Do this - For this exercise, repeat all of the material verbatim apart from its images.

Information provided -
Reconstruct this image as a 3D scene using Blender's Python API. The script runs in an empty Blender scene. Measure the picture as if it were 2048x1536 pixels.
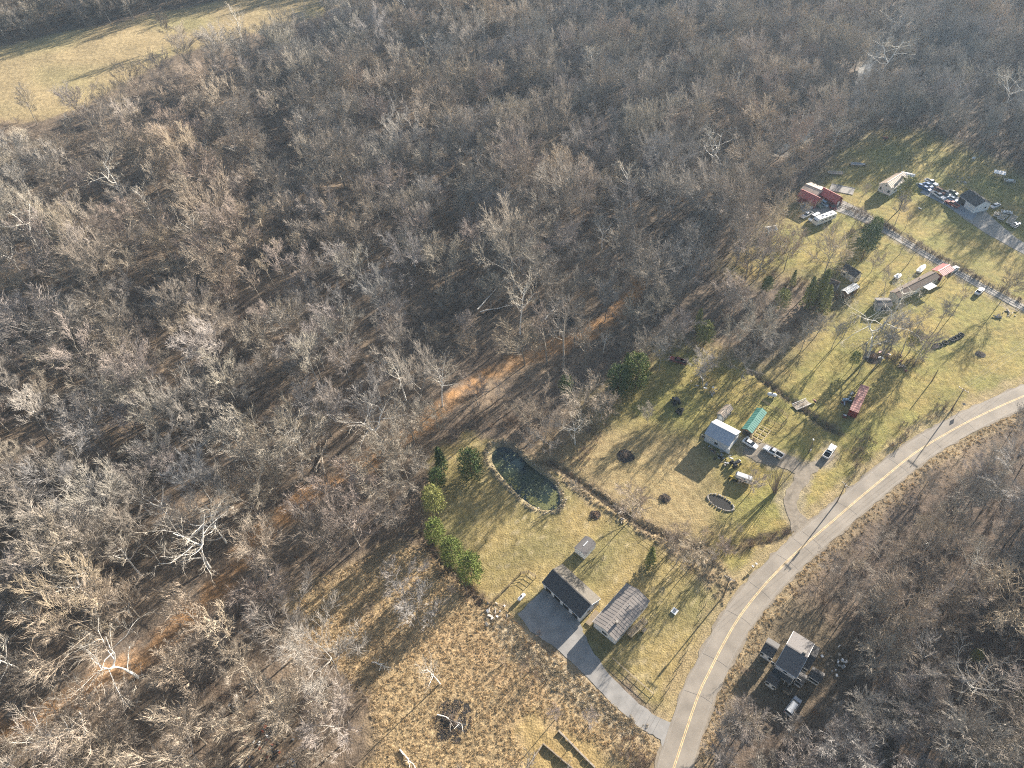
import bpy, math, random
import numpy as np
from mathutils import Vector, Matrix
random.seed(7); RNG = np.random.default_rng(11)
D2R = math.radians
SC = bpy.context.scene
COL = SC.collection

# ------------------------------------------------------------------ camera
F, CAMZ = 1400.0, 165.0                      # focal length in photo pixels (2048 wide), height in metres
_dx, _dy = 1130 - 1024, 2100 - 768           # where the plumb line meets the picture
ROLL = math.atan2(_dx, _dy); PITCH = math.atan(F / math.hypot(_dx, _dy))
_X = np.array([1, 0, 0.]); FW = np.array([0, math.cos(PITCH), -math.sin(PITCH)]); _U = np.array([0, math.sin(PITCH), math.cos(PITCH)])
RT = _X * math.cos(ROLL) - _U * math.sin(ROLL); UP = _U * math.cos(ROLL) + _X * math.sin(ROLL)
cam = bpy.data.cameras.new('camera'); cam.sensor_width = 36; cam.lens = 36 * F / 2048; cam.clip_start = 1; cam.clip_end = 6000
cam_ob = bpy.data.objects.new('camera', cam); COL.objects.link(cam_ob); SC.camera = cam_ob
cam_ob.matrix_world = Matrix([[RT[0], UP[0], -FW[0], 0], [RT[1], UP[1], -FW[1], 0], [RT[2], UP[2], -FW[2], CAMZ], [0, 0, 0, 1]])
# ------------------------------------------------------------------ light
SUN_AZ, SUN_EL = 42.5, 17.0
world = bpy.data.worlds.new('World'); SC.world = world; world.use_nodes = True
wn = world.node_tree; bg = wn.nodes['Background']
sky = wn.nodes.new('ShaderNodeTexSky'); sky.sky_type = 'NISHITA'; sky.sun_disc = False
sky.sun_elevation = D2R(SUN_EL); sky.sun_rotation = D2R(90 - SUN_AZ); sky.dust_density = 1.5
wn.links.new(sky.outputs[0], bg.inputs[0]); bg.inputs[1].default_value = 0.052
sun = bpy.data.lights.new('sun', 'SUN'); sun.energy = 5.0; sun.angle = D2R(0.5); sun.color = (1.0, 0.91, 0.80)
sun_ob = bpy.data.objects.new('sun', sun); COL.objects.link(sun_ob)
_a, _e = D2R(SUN_AZ), D2R(SUN_EL)
sun_ob.rotation_euler = Vector((math.cos(_e) * math.cos(_a), math.cos(_e) * math.sin(_a), math.sin(_e))).to_track_quat('Z', 'Y').to_euler()
sun_ob.location = (200, 200, 300)
SC.view_settings.view_transform = 'Standard'; SC.view_settings.look = 'None'; SC.view_settings.exposure = 1.95; SC.view_settings.gamma = 1
SC.view_settings.use_curve_mapping = False
SC.render.engine = 'CYCLES'; SC.cycles.max_bounces = 4; SC.cycles.diffuse_bounces = 2; SC.cycles.volume_bounces = 0
SC.cycles.transparent_max_bounces = 4; SC.cycles.use_denoising = False; SC.cycles.filter_width = 1.1; SC.cycles.volume_step_rate = 4
HAZE_DENSITY = 0.0001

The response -
Reconstruct this image as a 3D scene using Blender's Python API. The script runs in an empty Blender scene. Measure the picture as if it were 2048x1536 pixels.
import bpy, math, random
import numpy as np
from mathutils import Vector, Matrix
random.seed(7); RNG = np.random.default_rng(11)
D2R = math.radians
SC = bpy.context.scene
COL = SC.collection

# ------------------------------------------------------------------ camera
F, CAMZ = 1400.0, 165.0                      # focal length in photo pixels (2048 wide), height in metres
_dx, _dy = 1130 - 1024, 2100 - 768           # where the plumb line meets the picture
ROLL = math.atan2(_dx, _dy); PITCH = math.atan(F / math.hypot(_dx, _dy))
_X = np.array([1, 0, 0.]); FW = np.array([0, math.cos(PITCH), -math.sin(PITCH)]); _U = np.array([0, math.sin(PITCH), math.cos(PITCH)])
RT = _X * math.cos(ROLL) - _U * math.sin(ROLL); UP = _U * math.cos(ROLL) + _X * math.sin(ROLL)
cam = bpy.data.cameras.new('camera'); cam.sensor_width = 36; cam.lens = 36 * F / 2048; cam.clip_start = 1; cam.clip_end = 6000
cam_ob = bpy.data.objects.new('camera', cam); COL.objects.link(cam_ob); SC.camera = cam_ob
cam_ob.matrix_world = Matrix([[RT[0], UP[0], -FW[0], 0], [RT[1], UP[1], -FW[1], 0], [RT[2], UP[2], -FW[2], CAMZ], [0, 0, 0, 1]])
# ------------------------------------------------------------------ light
SUN_AZ, SUN_EL = 42.5, 17.0
world = bpy.data.worlds.new('World'); SC.world = world; world.use_nodes = True
wn = world.node_tree; bg = wn.nodes['Background']
sky = wn.nodes.new('ShaderNodeTexSky'); sky.sky_type = 'NISHITA'; sky.sun_disc = False
sky.sun_elevation = D2R(SUN_EL); sky.sun_rotation = D2R(90 - SUN_AZ); sky.dust_density = 1.5
wn.links.new(sky.outputs[0], bg.inputs[0]); bg.inputs[1].default_value = 0.052
sun = bpy.data.lights.new('sun', 'SUN'); sun.energy = 5.0; sun.angle = D2R(0.5); sun.color = (1.0, 0.91, 0.80)
sun_ob = bpy.data.objects.new('sun', sun); COL.objects.link(sun_ob)
_a, _e = D2R(SUN_AZ), D2R(SUN_EL)
sun_ob.rotation_euler = Vector((math.cos(_e) * math.cos(_a), math.cos(_e) * math.sin(_a), math.sin(_e))).to_track_quat('Z', 'Y').to_euler()
sun_ob.location = (200, 200, 300)
SC.view_settings.view_transform = 'Standard'; SC.view_settings.look = 'None'; SC.view_settings.exposure = 1.95; SC.view_settings.gamma = 1
SC.view_settings.use_curve_mapping = False
SC.render.engine = 'CYCLES'; SC.cycles.max_bounces = 4; SC.cycles.diffuse_bounces = 2; SC.cycles.volume_bounces = 0
SC.cycles.transparent_max_bounces = 4; SC.cycles.use_denoising = False; SC.cycles.filter_width = 1.1; SC.cycles.volume_step_rate = 4
HAZE_DENSITY = 0.0001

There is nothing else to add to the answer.